Even better, the Administrative Appeals Tribunal doesn’t even need a judge’s warrant to issue one of these warrants. A member of the Tribunal can do so at any time, whether the justification is good or bad.

It makes matters worse that the Surveillance Bill forces companies to obey and assist the police in this endeavor. Any Australian company, system administrator, or data controller will be legally compelled to actively help the police add, copy, modify, or delete the data of a subject under investigation.

The penalty for a company that disobeys this is jail for up to ten years. Things are looking better and better, right?

Why Did It Come to Pass?

Terrorism and child exploitation – that’s what politicians argue the Surveillance Bill is for.
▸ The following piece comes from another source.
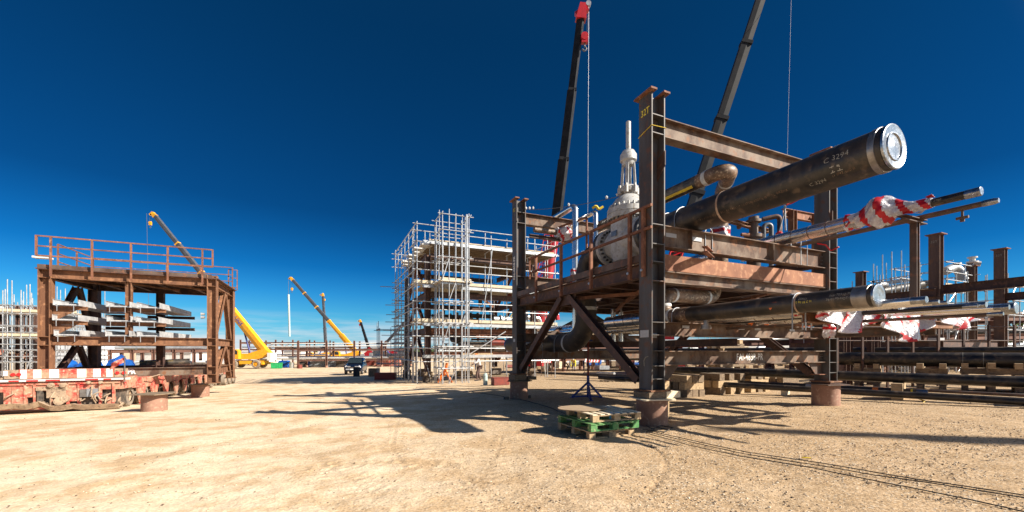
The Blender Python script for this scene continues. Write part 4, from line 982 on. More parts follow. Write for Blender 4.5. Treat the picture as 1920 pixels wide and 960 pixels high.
# cable trays on cantilever arms
TW, TL = .78, 4.6
for zi, z in enumerate((2.24, 2.86, 3.47)):
    if zi:
        for p_, q_ in ((LX + .2, -4.30), (-3.70, -1.70)):
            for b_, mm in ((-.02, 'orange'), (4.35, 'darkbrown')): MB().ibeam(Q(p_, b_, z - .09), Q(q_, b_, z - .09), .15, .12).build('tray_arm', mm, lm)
        MB().prism([(0, -.5), (.7, -.02), (0, -.02)], Q(LX + .2, -.02, z - .15), e1, ZU, e2, .03).build('gusset', 'orange', lm)
    for si, a_ in enumerate((-4.80, -3.24, -2.20)):
        a_ += .05 * math.sin(zi * 5 + si * 3)
        lab = '%s cable tray of the three at the %s level of the orange module' % (('west', 'middle', 'east')[si], ('bottom', 'middle', 'top')[zi])
        t = thing('cable_tray', lab, 'cable tray', Q(a_, 2, z), 'galvanised cable trays stacked in the module')
        for sd in (-.5, .5):
            MB().channel(Q(a_ + sd * TW, -.35, z + .12), Q(a_ + sd * TW, -.35 + TL, z + .12), .24, .04, e1 * (-1 if sd > 0 else 1), t=.01).build('side_rail', 'tray', t)
        s = MB(); y = -.2
        while y < TL - .4: s.box(Q(a_, y, z + .05), TW - .02, .06, .03, e1, e2, ZU); y += .3
        s.box(Q(a_, -.34 + TL / 2, z + .012), TW - .02, TL - .1, .008, e1, e2, ZU)
        s.build('rungs', 'tray', t)
        for sd in (-.25, .25): MB().tube(Q(a_ + sd, -.40, z - .24), Q(a_ + sd, -.40, z + .06), .013, 6).build('hold_down_rod', 'galv', t)
# small spotlights on the east column
s = MB()
for z in (3.3, 3.15): s.rev(Q(-.28, -.1, z), -e1, [(0, .05), (.14, .07)], 10)
solo('spotlight', s, 'galv', 'pair of small silver spotlights clamped to the east column of the orange module', 'spotlight')
# pipes and tarp seen through it
s = MB(); s.rev(W(262, 683, 24), W(330, 680, 25) - W(262, 683, 24), [(0, .22), (2.3, .22)], 20)
t = thing('black_pipe', 'short black pipe with yellow stripes lying behind the orange module', 'pipe', W(262, 683, 24)); s.build('pipe_body', 'pipe', t)
q, q2 = W(262, 683, 24), W(330, 680, 25); s = MB()
for dz in (-.06, .1): s.bar(q + V(0, -.22, dz), q2 + V(0, -.22, dz), .02, .04)
s.build('yellow_stripe', 'yellowtape', t)
def tarp(px0, px1, py0, Y, h, name_label, seed, m='bluetarp'):
    rs_ = random.Random(seed); s = MB(); n = 16; x0 = (px0 - 960) / FPX * Y; x1 = (px1 - 960) / FPX * Y
    for j in range(7):
        v = j / 6
        for i in range(n + 1):
            u = i / n; x = x0 + (x1 - x0) * u; pr = h * (.88 + .07 * math.sin(u * 7 + seed) + .05 * math.sin(u * 17)) * min(1, (7 * min(u, 1 - u) + .35)) ** .5
            yy_ = Y + (v - .5) * 2.2; z = gz(x, yy_) + pr * math.sin(math.pi * min(max(v, .0), 1)) ** .45 + rs_.uniform(-.03, .03) * (0 < j < 6)
            s.v.append((x + .15 * math.sin(v * 3 + i), yy_, z - (.05 if j in (0, 6) else 0)))
    for j in range(6):
        for i in range(n):
            k = j * (n + 1) + i; s.f.append((k, k + 1, k + n + 2, k + n + 1)); s.mi.append(0)
    return solo('tarpaulin', s, m, name_label, 'tarpaulin', 'tarpaulins over stored goods')
tarp(128, 186, 690, 30, 2.25, 'blue tarpaulin heap seen under the mid beam at the west end of the orange module', 2)
tarp(210, 244, 672, 31, 2.45, 'darker blue tarpaulin behind the middle post of the orange module', 5)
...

But the truth is the bill allows the police to apply these prerogatives on any “serious Commonwealth offense” or a State Offence with a “federal aspect.” This doesn’t sound like it only refers to child exploitation and terrorism, does it?

Because it doesn’t, this specific wording refers to any offense punishable by at least three years of imprisonment. This includes acts of piracy, terrorism, violence, company violations, and sharing child abuse material. Even acts of tax evasion fall under this umbrella.

Does Anybody Oppose It?

Someone does oppose the bill in full force. Senator Lidia Thorpe, who is the Greens spokesperson for Justice, argued that:

“The Richardson review concluded that this bill enables the AFP and ACIC to be ‘judge, jury, and executioner.’ That’s not how we deliver justice in this country. The bill does not identify or explain why these powers are necessary, and our allies in the United States, the United Kingdom, Canada, and New Zealand do not grant law enforcement these rights.”

“In effect, this Bill would allow spy agencies to modify, copy, or delete your data with a data disruption warrant; collect intelligence on your online activities with a network activity warrant; also, they can take over your social media and other online accounts and profiles with an account takeover warrant.”

She would be right in saying what she said. If an individual falls within the guilt spectrum, his right to privacy disappears. This applies to a terrorist who bombed airports and a regular guy pirating video games on the internet. The major problem of the bill, besides the bill itself, is the lack of concise limitations to these prerogatives.

Deliberate Execution of Privacy

That’s what the new Australian Surveillance Bill is, effectively. It’s a deliberate execution of privacy and even human rights. Lawyer Angus Murray, Chair of Electronic Frontiers Australia’s Policy Team, talks about law enforcement being reduced to mere hackers:

“This is now a regime in Australia where we have conferred power on law enforcement agencies to hack Australians’, and potentially overseas persons’, computers and to take over accounts and modify and delete data on those accounts,” he said in an interview with Information Age.

“Australia doesn’t have constitutionally enshrined rights to political speech and other human rights, but if we’re going to give law enforcement these powers, that should be checked and balanced against a human rights instrument at the Federal level.”

Murray thinks there aren’t enough safeguards in the bill protecting Australians from abuse of power. Theoretically, the police could plant incriminatory evidence on your computer and put you under arrest when they “discover” it. While that’s certainly now what the bill creators had in mind, the potential slippery slope is there.

Big Brother in The Making

George Orwell is a perfect mention in this context. Big Brother seems to be spreading its arms wide over all Australians. People are no longer safe in their homes, on their personal computers. Their Facebook accounts are now at risk of being hacked by the police, the very people who were supposed to protect them from hacking attempts.

The Surveillance Bill grants police free rein on our online information and freedoms. It’s not something we should accept so readily! Those who watch us hold all the power to do as they see fit.